◆ Entries from a dataset
>>>

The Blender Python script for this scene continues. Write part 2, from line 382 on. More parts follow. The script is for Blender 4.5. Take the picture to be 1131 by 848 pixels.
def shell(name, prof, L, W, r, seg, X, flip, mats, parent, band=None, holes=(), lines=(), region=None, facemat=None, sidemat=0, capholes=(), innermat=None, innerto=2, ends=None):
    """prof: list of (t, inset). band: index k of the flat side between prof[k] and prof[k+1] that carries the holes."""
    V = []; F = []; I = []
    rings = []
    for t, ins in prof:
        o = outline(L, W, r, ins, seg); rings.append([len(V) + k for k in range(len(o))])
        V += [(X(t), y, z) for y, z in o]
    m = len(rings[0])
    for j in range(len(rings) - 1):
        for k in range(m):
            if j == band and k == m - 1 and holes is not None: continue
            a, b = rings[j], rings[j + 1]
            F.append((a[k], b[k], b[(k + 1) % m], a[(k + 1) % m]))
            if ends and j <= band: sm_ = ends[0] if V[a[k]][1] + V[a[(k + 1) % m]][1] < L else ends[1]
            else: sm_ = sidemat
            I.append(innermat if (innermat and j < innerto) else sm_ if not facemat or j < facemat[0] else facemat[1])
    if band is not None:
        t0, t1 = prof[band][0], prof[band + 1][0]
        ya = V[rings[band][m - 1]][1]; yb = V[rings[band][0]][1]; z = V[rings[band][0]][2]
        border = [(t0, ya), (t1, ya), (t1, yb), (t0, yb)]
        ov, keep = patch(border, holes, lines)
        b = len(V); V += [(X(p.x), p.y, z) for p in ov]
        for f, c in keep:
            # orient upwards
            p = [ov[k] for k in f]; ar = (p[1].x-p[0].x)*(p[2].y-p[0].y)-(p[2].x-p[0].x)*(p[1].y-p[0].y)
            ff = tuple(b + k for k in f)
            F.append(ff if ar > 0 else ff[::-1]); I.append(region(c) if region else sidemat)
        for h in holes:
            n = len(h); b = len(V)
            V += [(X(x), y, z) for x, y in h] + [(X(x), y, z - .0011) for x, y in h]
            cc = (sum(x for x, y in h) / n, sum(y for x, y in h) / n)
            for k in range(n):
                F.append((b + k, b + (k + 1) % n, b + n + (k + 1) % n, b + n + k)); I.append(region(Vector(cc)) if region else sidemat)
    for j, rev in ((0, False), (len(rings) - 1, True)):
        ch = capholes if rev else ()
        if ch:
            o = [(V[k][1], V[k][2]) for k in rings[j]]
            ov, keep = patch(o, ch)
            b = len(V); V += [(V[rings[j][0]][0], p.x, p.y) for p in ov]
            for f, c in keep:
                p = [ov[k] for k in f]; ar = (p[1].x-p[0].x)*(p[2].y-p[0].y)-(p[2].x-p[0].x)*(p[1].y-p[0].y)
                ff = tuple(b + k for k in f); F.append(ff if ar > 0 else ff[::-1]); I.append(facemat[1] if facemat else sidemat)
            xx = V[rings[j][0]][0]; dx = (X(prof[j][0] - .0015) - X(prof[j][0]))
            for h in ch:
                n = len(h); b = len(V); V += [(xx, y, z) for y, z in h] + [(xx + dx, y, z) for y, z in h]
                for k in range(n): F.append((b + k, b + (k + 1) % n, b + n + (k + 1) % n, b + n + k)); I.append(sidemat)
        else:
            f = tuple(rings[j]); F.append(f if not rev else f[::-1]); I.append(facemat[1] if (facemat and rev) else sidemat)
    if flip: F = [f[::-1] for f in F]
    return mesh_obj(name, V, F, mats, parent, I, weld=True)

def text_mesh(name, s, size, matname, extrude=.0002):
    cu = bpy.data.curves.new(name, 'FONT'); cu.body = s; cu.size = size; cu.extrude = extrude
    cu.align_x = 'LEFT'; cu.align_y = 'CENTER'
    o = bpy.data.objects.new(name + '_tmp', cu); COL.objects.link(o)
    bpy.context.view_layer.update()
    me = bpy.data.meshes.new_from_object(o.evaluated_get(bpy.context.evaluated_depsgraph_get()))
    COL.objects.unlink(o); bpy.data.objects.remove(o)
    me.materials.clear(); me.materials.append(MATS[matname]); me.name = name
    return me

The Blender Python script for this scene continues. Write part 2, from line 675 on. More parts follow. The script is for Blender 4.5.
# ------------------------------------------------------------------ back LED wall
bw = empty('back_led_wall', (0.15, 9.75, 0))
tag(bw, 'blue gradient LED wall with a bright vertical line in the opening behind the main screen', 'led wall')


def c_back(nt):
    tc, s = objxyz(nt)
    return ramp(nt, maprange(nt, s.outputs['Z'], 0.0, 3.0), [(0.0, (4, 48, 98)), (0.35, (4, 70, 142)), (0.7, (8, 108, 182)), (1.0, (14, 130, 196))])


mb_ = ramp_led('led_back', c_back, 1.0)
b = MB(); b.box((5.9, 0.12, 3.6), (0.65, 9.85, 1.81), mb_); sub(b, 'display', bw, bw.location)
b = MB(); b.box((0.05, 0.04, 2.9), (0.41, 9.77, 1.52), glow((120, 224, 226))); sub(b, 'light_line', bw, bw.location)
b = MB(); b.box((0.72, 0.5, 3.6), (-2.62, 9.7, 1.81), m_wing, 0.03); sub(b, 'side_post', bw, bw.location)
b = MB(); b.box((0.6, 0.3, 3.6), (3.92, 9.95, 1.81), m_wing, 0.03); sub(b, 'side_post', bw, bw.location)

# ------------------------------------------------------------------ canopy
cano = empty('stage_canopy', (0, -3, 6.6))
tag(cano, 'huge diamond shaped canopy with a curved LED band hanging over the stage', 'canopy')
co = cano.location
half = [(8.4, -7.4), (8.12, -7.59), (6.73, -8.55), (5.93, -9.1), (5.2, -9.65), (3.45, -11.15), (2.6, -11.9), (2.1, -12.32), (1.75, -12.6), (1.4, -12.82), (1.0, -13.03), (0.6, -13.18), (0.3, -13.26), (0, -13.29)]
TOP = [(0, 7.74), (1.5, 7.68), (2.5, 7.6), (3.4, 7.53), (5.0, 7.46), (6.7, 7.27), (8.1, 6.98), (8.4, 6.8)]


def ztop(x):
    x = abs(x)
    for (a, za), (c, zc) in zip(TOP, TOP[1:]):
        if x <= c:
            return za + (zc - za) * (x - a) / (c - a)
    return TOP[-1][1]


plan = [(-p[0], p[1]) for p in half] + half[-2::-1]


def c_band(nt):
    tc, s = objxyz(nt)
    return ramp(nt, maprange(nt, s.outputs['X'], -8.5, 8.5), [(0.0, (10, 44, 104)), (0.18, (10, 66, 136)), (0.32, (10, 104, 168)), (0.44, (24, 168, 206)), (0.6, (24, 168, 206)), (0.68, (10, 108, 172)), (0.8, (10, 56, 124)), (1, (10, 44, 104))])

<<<

◆ REQUIREMENT
What is needed here is an exact reproduction of all the entries.

◆ ANSWER TO THE TASK
The Blender Python script for this scene continues. Write part 2, from line 382 on. More parts follow. The script is for Blender 4.5. Take the picture to be 1131 by 848 pixels.
def shell(name, prof, L, W, r, seg, X, flip, mats, parent, band=None, holes=(), lines=(), region=None, facemat=None, sidemat=0, capholes=(), innermat=None, innerto=2, ends=None):
    """prof: list of (t, inset). band: index k of the flat side between prof[k] and prof[k+1] that carries the holes."""
    V = []; F = []; I = []
    rings = []
    for t, ins in prof:
        o = outline(L, W, r, ins, seg); rings.append([len(V) + k for k in range(len(o))])
        V += [(X(t), y, z) for y, z in o]
    m = len(rings[0])
    for j in range(len(rings) - 1):
        for k in range(m):
            if j == band and k == m - 1 and holes is not None: continue
            a, b = rings[j], rings[j + 1]
            F.append((a[k], b[k], b[(k + 1) % m], a[(k + 1) % m]))
            if ends and j <= band: sm_ = ends[0] if V[a[k]][1] + V[a[(k + 1) % m]][1] < L else ends[1]
            else: sm_ = sidemat
            I.append(innermat if (innermat and j < innerto) else sm_ if not facemat or j < facemat[0] else facemat[1])
    if band is not None:
        t0, t1 = prof[band][0], prof[band + 1][0]
        ya = V[rings[band][m - 1]][1]; yb = V[rings[band][0]][1]; z = V[rings[band][0]][2]
        border = [(t0, ya), (t1, ya), (t1, yb), (t0, yb)]
        ov, keep = patch(border, holes, lines)
        b = len(V); V += [(X(p.x), p.y, z) for p in ov]
        for f, c in keep:
            # orient upwards
            p = [ov[k] for k in f]; ar = (p[1].x-p[0].x)*(p[2].y-p[0].y)-(p[2].x-p[0].x)*(p[1].y-p[0].y)
            ff = tuple(b + k for k in f)
            F.append(ff if ar > 0 else ff[::-1]); I.append(region(c) if region else sidemat)
        for h in holes:
            n = len(h); b = len(V)
            V += [(X(x), y, z) for x, y in h] + [(X(x), y, z - .0011) for x, y in h]
            cc = (sum(x for x, y in h) / n, sum(y for x, y in h) / n)
            for k in range(n):
                F.append((b + k, b + (k + 1) % n, b + n + (k + 1) % n, b + n + k)); I.append(region(Vector(cc)) if region else sidemat)
    for j, rev in ((0, False), (len(rings) - 1, True)):
        ch = capholes if rev else ()
        if ch:
            o = [(V[k][1], V[k][2]) for k in rings[j]]
            ov, keep = patch(o, ch)
            b = len(V); V += [(V[rings[j][0]][0], p.x, p.y) for p in ov]
            for f, c in keep:
                p = [ov[k] for k in f]; ar = (p[1].x-p[0].x)*(p[2].y-p[0].y)-(p[2].x-p[0].x)*(p[1].y-p[0].y)
                ff = tuple(b + k for k in f); F.append(ff if ar > 0 else ff[::-1]); I.append(facemat[1] if facemat else sidemat)
            xx = V[rings[j][0]][0]; dx = (X(prof[j][0] - .0015) - X(prof[j][0]))
            for h in ch:
                n = len(h); b = len(V); V += [(xx, y, z) for y, z in h] + [(xx + dx, y, z) for y, z in h]
                for k in range(n): F.append((b + k, b + (k + 1) % n, b + n + (k + 1) % n, b + n + k)); I.append(sidemat)
        else:
            f = tuple(rings[j]); F.append(f if not rev else f[::-1]); I.append(facemat[1] if (facemat and rev) else sidemat)
    if flip: F = [f[::-1] for f in F]
    return mesh_obj(name, V, F, mats, parent, I, weld=True)

def text_mesh(name, s, size, matname, extrude=.0002):
    cu = bpy.data.curves.new(name, 'FONT'); cu.body = s; cu.size = size; cu.extrude = extrude
    cu.align_x = 'LEFT'; cu.align_y = 'CENTER'
    o = bpy.data.objects.new(name + '_tmp', cu); COL.objects.link(o)
    bpy.context.view_layer.update()
    me = bpy.data.meshes.new_from_object(o.evaluated_get(bpy.context.evaluated_depsgraph_get()))
    COL.objects.unlink(o); bpy.data.objects.remove(o)
    me.materials.clear(); me.materials.append(MATS[matname]); me.name = name
    return me

The Blender Python script for this scene continues. Write part 2, from line 675 on. More parts follow. The script is for Blender 4.5.
# ------------------------------------------------------------------ back LED wall
bw = empty('back_led_wall', (0.15, 9.75, 0))
tag(bw, 'blue gradient LED wall with a bright vertical line in the opening behind the main screen', 'led wall')


def c_back(nt):
    tc, s = objxyz(nt)
    return ramp(nt, maprange(nt, s.outputs['Z'], 0.0, 3.0), [(0.0, (4, 48, 98)), (0.35, (4, 70, 142)), (0.7, (8, 108, 182)), (1.0, (14, 130, 196))])


mb_ = ramp_led('led_back', c_back, 1.0)
b = MB(); b.box((5.9, 0.12, 3.6), (0.65, 9.85, 1.81), mb_); sub(b, 'display', bw, bw.location)
b = MB(); b.box((0.05, 0.04, 2.9), (0.41, 9.77, 1.52), glow((120, 224, 226))); sub(b, 'light_line', bw, bw.location)
b = MB(); b.box((0.72, 0.5, 3.6), (-2.62, 9.7, 1.81), m_wing, 0.03); sub(b, 'side_post', bw, bw.location)
b = MB(); b.box((0.6, 0.3, 3.6), (3.92, 9.95, 1.81), m_wing, 0.03); sub(b, 'side_post', bw, bw.location)

# ------------------------------------------------------------------ canopy
cano = empty('stage_canopy', (0, -3, 6.6))
tag(cano, 'huge diamond shaped canopy with a curved LED band hanging over the stage', 'canopy')
co = cano.location
half = [(8.4, -7.4), (8.12, -7.59), (6.73, -8.55), (5.93, -9.1), (5.2, -9.65), (3.45, -11.15), (2.6, -11.9), (2.1, -12.32), (1.75, -12.6), (1.4, -12.82), (1.0, -13.03), (0.6, -13.18), (0.3, -13.26), (0, -13.29)]
TOP = [(0, 7.74), (1.5, 7.68), (2.5, 7.6), (3.4, 7.53), (5.0, 7.46), (6.7, 7.27), (8.1, 6.98), (8.4, 6.8)]


def ztop(x):
    x = abs(x)
    for (a, za), (c, zc) in zip(TOP, TOP[1:]):
        if x <= c:
            return za + (zc - za) * (x - a) / (c - a)
    return TOP[-1][1]


plan = [(-p[0], p[1]) for p in half] + half[-2::-1]


def c_band(nt):
    tc, s = objxyz(nt)
    return ramp(nt, maprange(nt, s.outputs['X'], -8.5, 8.5), [(0.0, (10, 44, 104)), (0.18, (10, 66, 136)), (0.32, (10, 104, 168)), (0.44, (24, 168, 206)), (0.6, (24, 168, 206)), (0.68, (10, 108, 172)), (0.8, (10, 56, 124)), (1, (10, 44, 104))])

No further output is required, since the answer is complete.